News & Analysis
Designers report on multi-million gate ASICs
Ron Wilson
6/12/2002 8:48 PM EDT
NEW ORLEANS -- A Design Automation Conference special session here Wednesday (6/12) posed a question of very real importance to a growing number of design teams: is a 10-million gate ASIC feasible? The easy answer was affirmative, as all three of the papers in the session were given by engineers who had recently managed designs of at least that size. But the yes answer came with serious qualifications.
The session began with one of the densest commercial chips produced to date. Chris Malachowski, vice president of engineering at Nvidia, described the GeForce 4, the latest in that company's line of high-end graphics chips. At 63 million transistors and a core clock frequency of 300 MHz, the chip is ambitious by any measure. But considering that 78 per cent of the die is logic places the undertaking in perspective.
Compensating somewhat for the sheer size of the design, the chip is based on an existing architecture. Yet Malachowski said that nearly 50 per cent of the RTL had been modified from the previous family member, so the complexity was not reduced that much by reuse.
Malachowski described a rigorous but relatively conventional design flow for the 150-nm chip, starting with intensive modeling of the design in C. The C code was then used as a reference model while the design was recoded in Verilog. Malachowski commented that there was no great simplification in the behavioral model: the design required 400K lines of C code, compared with 800K lines of Verilog.
Malachowski said that by their metrics the design had been a great success. First silicon had 19 reported functional problems, only seven of which required repair. All seven were corrected in the metal, allowing the team to meet its target of approximately 9 months to tape out and 100 days between tape-out and production ramp.
Experience was the key to solving problems, Malachowski said, illustrating his point with dramatic improvements in timing on some blocks since the previous chip. Yet he worried, he said, about whether the team was really good or just really lucky. "It's hard to judge when you are through with verification," Malachowski commented. "Even with great stuck-at coverage, the only proof is that the chip works in applications. And it's not the logic errors. Logic screw-ups cause a metal spin. Noise problems can be a lot worse to fix."

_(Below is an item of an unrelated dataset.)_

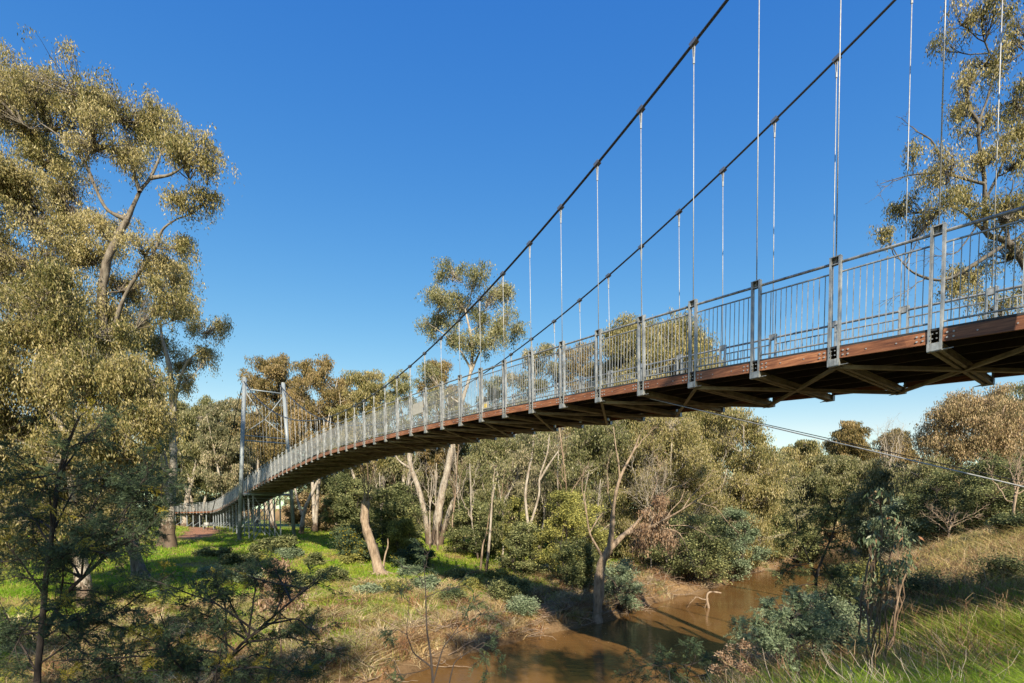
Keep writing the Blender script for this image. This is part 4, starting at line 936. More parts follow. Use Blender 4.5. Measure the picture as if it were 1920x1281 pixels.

Aurangzeb Khan, group general manager at Simplex, added his vote to the "yes" side of the question. He described a series of analysis techniques, including advanced interconnect modeling and a design flow based on physical re-synthesis, detailed IR-drop analysis and crosstalk prevention, that has produced 23 tape-outs for the physical design service, all successful at first Silicon.
But in a cautionary "your results may vary," Khan detailed how Simplex builds techniques upon research, then constructs methodology on techniques, and finally builds commercial tools from maturing methodology, again emphasizing the irreplaceable role that personal experience plays in success.
The final vote came from Christian Berthet of ST Microelectronics, who described development of a GPRS feature phone chip. The design hinged on reuse of major existing cores, including an ST120 DSP core and an ARM core. Yet it still required 100K lines of C verification code, two different ASIC emulation environments - one from Aptix and one custom FPGA-based - and five man-years just to create the verification code.Berthet said that the design drew on not only existing large cores, but on ST's experience at every level from requirements definition to test design.
The three designs showed several common features. One was short duration, but with large design teams - typically from 40 to 70 engineers in implementation alone. The efforts were also greedy for capital. Malachowski estimated that Nvidia spent $160 million on tools and $40 million just on emulation systems for the project.
The full size of the expense emerged at the end of the session, however. Khan etimated that Simplex physical design services for a chip of this size would cost between $2 million and $5 million in non-recurring expense by tape-out.
Before that number could fully sink in, Malachowski related that in an informal estimate, he and another Nvidia executive worked out that the GeForce 4 had probably cost the company $100 million altogether.
That made the full answer to the question clear. Yes, a 10-million gate ASIC can be done successfully. But the front-end investment is staggering, and any attempt to save increases risk. At this point it is a club that only the heavily funded, with almost certainty of a massive market, can enter.